Most were little boys, 14 or 15 years old, frightened for their families and homes.
They were frightened for their own lives.
Yet they crept about Blair and Bedford counties, loaded gun in hand and stomachs growling for lack of food.
The country these kids were determined to defend and save could not or would not deal with the basic needs of the unpaid northern soldiers of Pennsylvania.
To stay alive and able to do battle, they had to resort to measures they detested, actions that left them with a scarred reputation they carry to this day and one that angers Civil War enthusiasts.
These teenage soldiers were called “chicken raiders.”
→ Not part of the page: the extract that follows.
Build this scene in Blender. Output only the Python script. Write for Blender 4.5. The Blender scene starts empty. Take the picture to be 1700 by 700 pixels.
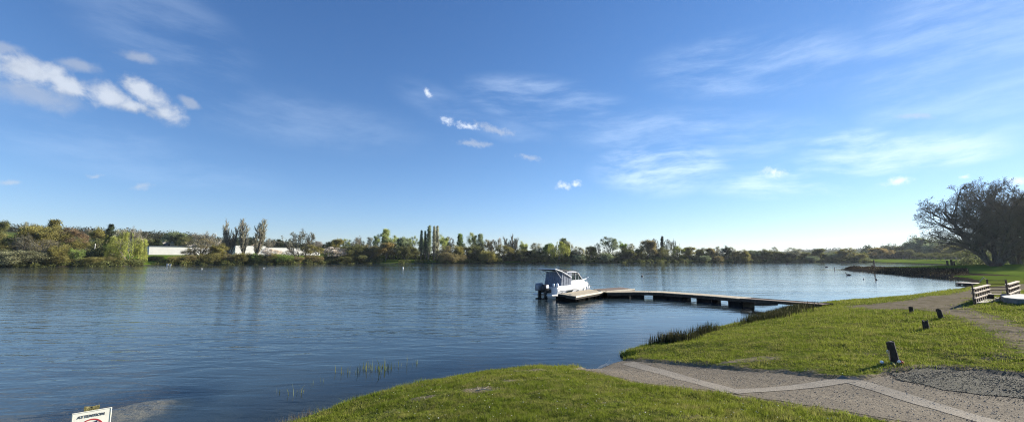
import bpy, math, random
import numpy as np
from mathutils import Vector, Matrix
from mathutils.geometry import delaunay_2d_cdt
R = math.radians
C = bpy.context.scene.collection
rng = np.random.default_rng(7)
random.seed(7)

# ---------------------------------------------------------------- camera model
F = 700.0; CAMZ = 3.5; PITCH = math.atan(77/700)
def ray(px, py):
    u = (px-850)/F; v = (350-py)/F
    cp, sp = math.cos(PITCH), math.sin(PITCH)
    return np.array([u, cp - v*sp, sp + v*cp])
def atz(px, py, z=0.0):
    d = ray(px, py); t = (z-CAMZ)/d[2]
    return (d[0]*t, d[1]*t)
def aty(px, py, Y):
    d = ray(px, py); t = Y/d[1]
    return (d[0]*t, Y, CAMZ+d[2]*t)

# ---------------------------------------------------------------- mesh helpers
def np_mesh(name, verts, faces, mat=None, parent=None, smooth=False, loc=None, link=True, mats=None, midx=None):
    """faces: list of ndarray (n,k)"""
    me = bpy.data.meshes.new(name)
    verts = np.asarray(verts, dtype=np.float32).reshape(-1, 3)
    if not isinstance(faces, (list, tuple)): faces = [faces]
    faces = [np.asarray(f, dtype=np.int32) for f in faces if len(f)]
    tot = np.concatenate([np.full(len(f), f.shape[1], dtype=np.int32) for f in faces])
    li = np.concatenate([f.ravel() for f in faces])
    st = np.concatenate([[0], np.cumsum(tot)[:-1]]).astype(np.int32)
    me.vertices.add(len(verts)); me.vertices.foreach_set('co', verts.ravel())
    me.loops.add(len(li)); me.loops.foreach_set('vertex_index', li)
    me.polygons.add(len(tot)); me.polygons.foreach_set('loop_start', st)
    me.polygons.foreach_set('loop_total', tot)
    for m in (mats or ([mat] if mat else [])): me.materials.append(m)
    if midx is not None: me.polygons.foreach_set('material_index', np.asarray(midx, dtype=np.int32))
    me.update(calc_edges=True)
    me.polygons.foreach_set('use_smooth', np.full(len(tot), smooth))
    o = bpy.data.objects.new(name, me)
    if link: C.objects.link(o)
    if parent: o.parent = parent
    if loc is not None: o.location = loc
    return o

class MB:
    def __init__(s): s.v = []; s.f = []
    def add(s, vs, fs):
        n = len(s.v); s.v += [tuple(map(float, v)) for v in vs]; s.f += [tuple(i+n for i in f) for f in fs]
    def box(s, c, d, rz=0, M=None, taper=1.0):
        hx, hy, hz = d[0]/2, d[1]/2, d[2]/2
        vs = []
        for z in (-1, 1):
            k = taper if z > 0 else 1
            for x, y in ((-1,-1),(1,-1),(1,1),(-1,1)):
                vs.append(Vector((x*hx*k, y*hy*k, z*hz)))
        m = Matrix.Translation(c) @ Matrix.Rotation(rz, 4, 'Z')
        if M is not None: m = Matrix.Translation(c) @ M
        vs = [m @ v for v in vs]
        s.add(vs, [(3,2,1,0),(4,5,6,7),(0,1,5,4),(1,2,6,5),(2,3,7,6),(3,0,4,7)])
    def tube(s, pts, r, n=6, cap=True):
        pts = [Vector(p) for p in pts]
        rs = r if isinstance(r, (list, tuple)) else [r]*len(pts)
        rings = []
        for i, p in enumerate(pts):
            a = pts[max(i-1, 0)]; b = pts[min(i+1, len(pts)-1)]
            d = (b-a).normalized()
            u = d.cross(Vector((0.3,0.1,1)) if abs(d.z) < .95 else Vector((1,0,0))).normalized(); w = d.cross(u)
            rings.append([p + (u*math.cos(2*math.pi*k/n) + w*math.sin(2*math.pi*k/n))*rs[i] for k in range(n)])
        vs = [v for q in rings for v in q]; fs = []
        for i in range(len(pts)-1):
            for k in range(n):
                fs.append((i*n+k, i*n+(k+1)%n, (i+1)*n+(k+1)%n, (i+1)*n+k))
        if cap: fs.append(tuple(range(n-1, -1, -1))); fs.append(tuple((len(pts)-1)*n+k for k in range(n)))
        s.add(vs, fs)
    def loft(s, rings, close=False, caps=True):
        n = len(rings[0]); vs = [v for q in rings for v in q]; fs = []
        for i in range(len(rings)-1):
            for k in range(n if close else n-1):
                fs.append((i*n+k, i*n+(k+1)%n, (i+1)*n+(k+1)%n, (i+1)*n+k))
        if caps: fs.append(tuple(range(n-1, -1, -1))); fs.append(tuple((len(rings)-1)*n+k for k in range(n)))
        s.add(vs, fs)
    def lathe(s, prof, c=(0,0,0), n=12):
        rings = [[(c[0]+r*math.cos(2*math.pi*k/n), c[1]+r*math.sin(2*math.pi*k/n), c[2]+z) for k in range(n)] for r, z in prof]
        s.loft(rings, close=True)
    def build(s, name, mat, parent=None, smooth=False, bevel=0):
        me = bpy.data.meshes.new(name); me.from_pydata(s.v, [], s.f); me.materials.append(mat)
        me.polygons.foreach_set('use_smooth', [smooth]*len(me.polygons)); me.update()
        o = bpy.data.objects.new(name, me); C.objects.link(o)
        if parent: o.parent = parent
        if bevel:
            b = o.modifiers.new('bevel', 'BEVEL'); b.width = bevel; b.segments = 2; b.limit_method = 'ANGLE'
        return o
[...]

“The system did not properly feed the men, especially the men marching to the various defense positions being built in the Cove area,” wrote Cloyd Neely.
“Here we now have hundreds of volunteer militia assembled quickly for an emergency defense of their homes, with no advance plans for their sustenance. The men were toiling at building fortifications and scouting the area for the enemy.”
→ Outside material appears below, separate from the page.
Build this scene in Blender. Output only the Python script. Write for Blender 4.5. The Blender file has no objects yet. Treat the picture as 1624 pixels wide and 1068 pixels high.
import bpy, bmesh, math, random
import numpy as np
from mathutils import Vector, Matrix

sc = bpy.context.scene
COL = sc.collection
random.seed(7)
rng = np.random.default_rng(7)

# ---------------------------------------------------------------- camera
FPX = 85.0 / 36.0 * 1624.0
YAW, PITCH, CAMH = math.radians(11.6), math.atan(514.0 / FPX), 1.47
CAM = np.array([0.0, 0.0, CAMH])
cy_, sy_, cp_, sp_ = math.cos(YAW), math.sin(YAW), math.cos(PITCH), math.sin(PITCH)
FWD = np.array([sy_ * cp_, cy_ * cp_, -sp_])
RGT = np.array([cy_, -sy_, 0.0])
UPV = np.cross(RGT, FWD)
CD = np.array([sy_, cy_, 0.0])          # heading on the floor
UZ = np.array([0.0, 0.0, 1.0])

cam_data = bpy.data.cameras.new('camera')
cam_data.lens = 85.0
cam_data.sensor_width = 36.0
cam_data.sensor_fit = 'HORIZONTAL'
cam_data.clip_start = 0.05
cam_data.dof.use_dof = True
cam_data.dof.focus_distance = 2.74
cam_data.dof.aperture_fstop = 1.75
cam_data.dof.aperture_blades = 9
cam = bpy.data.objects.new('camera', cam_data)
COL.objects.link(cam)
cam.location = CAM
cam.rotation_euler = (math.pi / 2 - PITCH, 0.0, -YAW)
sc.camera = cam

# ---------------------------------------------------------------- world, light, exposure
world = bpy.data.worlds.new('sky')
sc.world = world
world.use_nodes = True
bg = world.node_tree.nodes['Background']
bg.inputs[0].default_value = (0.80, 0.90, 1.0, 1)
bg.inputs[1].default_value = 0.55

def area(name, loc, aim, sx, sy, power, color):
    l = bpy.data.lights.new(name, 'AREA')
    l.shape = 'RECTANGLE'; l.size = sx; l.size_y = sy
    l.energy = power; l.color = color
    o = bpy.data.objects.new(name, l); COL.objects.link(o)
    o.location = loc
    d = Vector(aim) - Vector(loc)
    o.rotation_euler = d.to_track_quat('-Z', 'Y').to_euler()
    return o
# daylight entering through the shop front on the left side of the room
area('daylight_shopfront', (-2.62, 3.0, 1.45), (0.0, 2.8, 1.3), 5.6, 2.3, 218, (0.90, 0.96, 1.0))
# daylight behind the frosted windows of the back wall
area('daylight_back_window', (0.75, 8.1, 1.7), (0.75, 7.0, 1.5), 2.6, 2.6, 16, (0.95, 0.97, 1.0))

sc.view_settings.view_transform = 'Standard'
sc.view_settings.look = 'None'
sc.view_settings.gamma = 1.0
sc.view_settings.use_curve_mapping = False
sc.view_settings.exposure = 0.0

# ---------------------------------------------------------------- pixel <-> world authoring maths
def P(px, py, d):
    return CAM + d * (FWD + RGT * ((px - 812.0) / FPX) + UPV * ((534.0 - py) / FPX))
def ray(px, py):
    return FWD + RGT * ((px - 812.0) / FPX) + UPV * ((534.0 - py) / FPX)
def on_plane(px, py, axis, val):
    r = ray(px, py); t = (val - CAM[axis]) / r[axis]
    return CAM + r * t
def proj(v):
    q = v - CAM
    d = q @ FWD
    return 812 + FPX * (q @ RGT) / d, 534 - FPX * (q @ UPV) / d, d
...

They were working hard and needed to be fed.
“Some of the men were compelled to seek food on their own,” Neely, a Duncansville resident wrote. “They went to neighboring farms, took food of all kinds, and did not offer to pay.”
The soldiers raided fields, orchards, spring houses and chicken coops, even pig pens.
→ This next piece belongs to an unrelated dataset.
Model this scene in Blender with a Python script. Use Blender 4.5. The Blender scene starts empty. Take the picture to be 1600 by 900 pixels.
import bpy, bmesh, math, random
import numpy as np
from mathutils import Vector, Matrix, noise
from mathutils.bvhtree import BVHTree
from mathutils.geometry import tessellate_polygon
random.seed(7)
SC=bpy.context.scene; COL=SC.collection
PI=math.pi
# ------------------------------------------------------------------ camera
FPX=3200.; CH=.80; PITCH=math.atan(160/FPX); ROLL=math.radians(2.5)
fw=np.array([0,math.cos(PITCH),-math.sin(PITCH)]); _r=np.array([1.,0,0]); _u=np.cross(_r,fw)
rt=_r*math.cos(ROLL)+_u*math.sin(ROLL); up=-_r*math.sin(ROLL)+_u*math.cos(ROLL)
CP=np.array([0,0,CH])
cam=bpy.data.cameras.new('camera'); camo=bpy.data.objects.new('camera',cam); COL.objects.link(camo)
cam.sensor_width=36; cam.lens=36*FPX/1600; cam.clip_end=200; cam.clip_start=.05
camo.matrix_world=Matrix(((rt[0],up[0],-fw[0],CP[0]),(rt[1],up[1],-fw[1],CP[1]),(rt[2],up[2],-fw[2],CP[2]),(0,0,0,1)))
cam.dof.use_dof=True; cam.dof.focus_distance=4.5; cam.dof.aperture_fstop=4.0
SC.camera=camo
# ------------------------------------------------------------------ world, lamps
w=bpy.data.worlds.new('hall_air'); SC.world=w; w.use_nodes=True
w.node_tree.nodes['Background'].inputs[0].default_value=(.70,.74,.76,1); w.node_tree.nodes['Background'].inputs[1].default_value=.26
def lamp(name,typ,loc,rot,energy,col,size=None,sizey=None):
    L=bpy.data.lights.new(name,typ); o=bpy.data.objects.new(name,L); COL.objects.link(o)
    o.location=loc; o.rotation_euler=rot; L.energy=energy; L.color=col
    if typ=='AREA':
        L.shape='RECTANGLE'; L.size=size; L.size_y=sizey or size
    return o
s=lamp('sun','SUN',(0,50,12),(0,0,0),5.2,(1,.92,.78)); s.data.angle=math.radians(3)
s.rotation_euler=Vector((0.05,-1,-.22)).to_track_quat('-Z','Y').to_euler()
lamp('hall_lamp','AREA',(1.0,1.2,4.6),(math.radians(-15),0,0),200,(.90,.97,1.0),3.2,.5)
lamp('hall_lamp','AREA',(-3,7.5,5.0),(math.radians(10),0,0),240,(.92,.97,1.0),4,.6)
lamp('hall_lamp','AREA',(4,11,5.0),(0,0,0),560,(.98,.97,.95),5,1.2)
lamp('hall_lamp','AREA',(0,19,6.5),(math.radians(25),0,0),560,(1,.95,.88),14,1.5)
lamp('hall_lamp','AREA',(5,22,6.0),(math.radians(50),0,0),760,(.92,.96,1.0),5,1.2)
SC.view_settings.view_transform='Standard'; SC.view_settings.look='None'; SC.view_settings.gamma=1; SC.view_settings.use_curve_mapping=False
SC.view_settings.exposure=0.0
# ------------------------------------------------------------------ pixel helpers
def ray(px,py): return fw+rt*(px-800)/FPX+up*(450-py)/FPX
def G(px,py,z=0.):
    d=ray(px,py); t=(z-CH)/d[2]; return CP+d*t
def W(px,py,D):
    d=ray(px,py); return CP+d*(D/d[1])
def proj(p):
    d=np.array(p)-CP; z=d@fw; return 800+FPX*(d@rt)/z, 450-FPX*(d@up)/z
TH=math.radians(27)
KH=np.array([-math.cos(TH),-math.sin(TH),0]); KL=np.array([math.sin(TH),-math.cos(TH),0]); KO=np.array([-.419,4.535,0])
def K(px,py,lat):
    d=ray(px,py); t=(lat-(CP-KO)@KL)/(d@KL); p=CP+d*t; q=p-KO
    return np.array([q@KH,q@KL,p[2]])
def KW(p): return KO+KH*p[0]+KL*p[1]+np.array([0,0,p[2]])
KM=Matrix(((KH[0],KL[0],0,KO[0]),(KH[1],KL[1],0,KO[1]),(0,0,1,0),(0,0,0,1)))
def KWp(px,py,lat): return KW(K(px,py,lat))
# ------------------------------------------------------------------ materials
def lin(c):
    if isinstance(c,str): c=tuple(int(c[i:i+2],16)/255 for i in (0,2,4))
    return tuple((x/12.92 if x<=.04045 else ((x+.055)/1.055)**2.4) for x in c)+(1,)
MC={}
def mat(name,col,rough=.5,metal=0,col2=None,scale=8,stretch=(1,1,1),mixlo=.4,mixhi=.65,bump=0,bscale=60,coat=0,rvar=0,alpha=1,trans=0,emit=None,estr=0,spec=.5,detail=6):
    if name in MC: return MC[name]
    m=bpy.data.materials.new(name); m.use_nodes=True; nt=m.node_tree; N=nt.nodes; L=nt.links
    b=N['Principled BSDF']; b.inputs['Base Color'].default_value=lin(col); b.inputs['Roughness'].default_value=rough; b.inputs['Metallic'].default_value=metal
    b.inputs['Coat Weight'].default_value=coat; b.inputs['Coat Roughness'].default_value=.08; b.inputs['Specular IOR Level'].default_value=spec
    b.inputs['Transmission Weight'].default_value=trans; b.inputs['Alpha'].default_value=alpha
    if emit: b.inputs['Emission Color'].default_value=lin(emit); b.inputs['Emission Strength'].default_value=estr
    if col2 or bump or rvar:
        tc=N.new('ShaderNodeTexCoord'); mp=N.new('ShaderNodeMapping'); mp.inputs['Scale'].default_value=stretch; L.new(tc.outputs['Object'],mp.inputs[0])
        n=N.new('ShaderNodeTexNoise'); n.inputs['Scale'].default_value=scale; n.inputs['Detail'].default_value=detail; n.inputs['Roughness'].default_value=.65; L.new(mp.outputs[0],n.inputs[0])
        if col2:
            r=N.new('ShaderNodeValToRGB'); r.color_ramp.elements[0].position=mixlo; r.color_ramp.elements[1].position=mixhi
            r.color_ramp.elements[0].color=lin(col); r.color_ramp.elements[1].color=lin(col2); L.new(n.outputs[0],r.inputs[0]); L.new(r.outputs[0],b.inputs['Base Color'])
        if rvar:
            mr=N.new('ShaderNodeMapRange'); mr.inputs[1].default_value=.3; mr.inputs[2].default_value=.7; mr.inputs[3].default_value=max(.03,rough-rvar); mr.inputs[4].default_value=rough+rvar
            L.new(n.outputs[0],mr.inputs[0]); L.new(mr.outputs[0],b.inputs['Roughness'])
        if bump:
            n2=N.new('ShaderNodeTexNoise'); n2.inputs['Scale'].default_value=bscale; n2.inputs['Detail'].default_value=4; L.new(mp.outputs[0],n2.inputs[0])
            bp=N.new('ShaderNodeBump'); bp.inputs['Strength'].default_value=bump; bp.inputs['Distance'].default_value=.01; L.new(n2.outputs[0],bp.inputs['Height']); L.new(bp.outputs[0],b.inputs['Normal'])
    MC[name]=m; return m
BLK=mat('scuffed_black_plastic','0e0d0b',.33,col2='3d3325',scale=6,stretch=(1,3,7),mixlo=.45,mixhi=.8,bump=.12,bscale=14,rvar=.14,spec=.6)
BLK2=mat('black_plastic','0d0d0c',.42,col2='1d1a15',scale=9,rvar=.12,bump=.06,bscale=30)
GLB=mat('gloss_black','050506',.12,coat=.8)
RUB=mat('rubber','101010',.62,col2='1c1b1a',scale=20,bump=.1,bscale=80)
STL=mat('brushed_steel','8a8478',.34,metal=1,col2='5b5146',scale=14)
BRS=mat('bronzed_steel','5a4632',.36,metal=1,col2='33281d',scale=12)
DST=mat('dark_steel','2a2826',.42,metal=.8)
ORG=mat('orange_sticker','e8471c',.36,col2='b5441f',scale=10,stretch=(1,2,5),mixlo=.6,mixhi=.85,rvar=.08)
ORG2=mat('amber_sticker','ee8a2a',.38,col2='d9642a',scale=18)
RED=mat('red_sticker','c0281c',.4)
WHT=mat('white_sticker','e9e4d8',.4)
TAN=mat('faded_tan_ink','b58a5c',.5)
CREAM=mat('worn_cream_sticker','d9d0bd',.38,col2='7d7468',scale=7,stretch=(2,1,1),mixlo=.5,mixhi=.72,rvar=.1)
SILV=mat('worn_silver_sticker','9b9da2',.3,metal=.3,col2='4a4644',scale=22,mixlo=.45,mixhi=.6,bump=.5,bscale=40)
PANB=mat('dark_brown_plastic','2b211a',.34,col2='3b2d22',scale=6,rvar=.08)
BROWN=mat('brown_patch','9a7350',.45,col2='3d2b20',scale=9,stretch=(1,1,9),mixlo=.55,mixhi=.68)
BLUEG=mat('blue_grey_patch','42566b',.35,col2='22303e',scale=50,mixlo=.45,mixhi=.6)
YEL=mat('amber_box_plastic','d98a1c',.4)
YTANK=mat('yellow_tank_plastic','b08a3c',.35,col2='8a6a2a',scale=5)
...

They felt they were justified and it was a small price to pay because the volunteers were protecting homes and lives of the residents.
The “chicken raiders” moniker was unfair Neely wrote and today is considered politically incorrect.
Harry A. McGraw of the Blair County Historical Society took his argument to print in 1960 when he called the men comparable to the Minute Men of the Revolutionary War.
“The name chicken raiders will never die out, but I think it is the duty of historians to try to explain the true significance of this affair and not allow it to be judged by its name alone, which would seem to indicate that it was nothing more than a frolic or a merry adventure,” McGraw wrote in a winter bulletin of the Historical Society.
However indications are that there my have been a little adventure.
Chicken and other food was taken for sustenance but the men also consumed a fair amount of alcohol.
The problem was such that military leaders were forced into action, ordering the doors of all bars and saloons to be padlocked.
“The commanding officer of the military division has instructed me to close all bar rooms, saloons and places kept for the sale of spiritous liquors,” wrote William Jack, Provost Marshall of the McKee’s Gap dated 19th June 1863.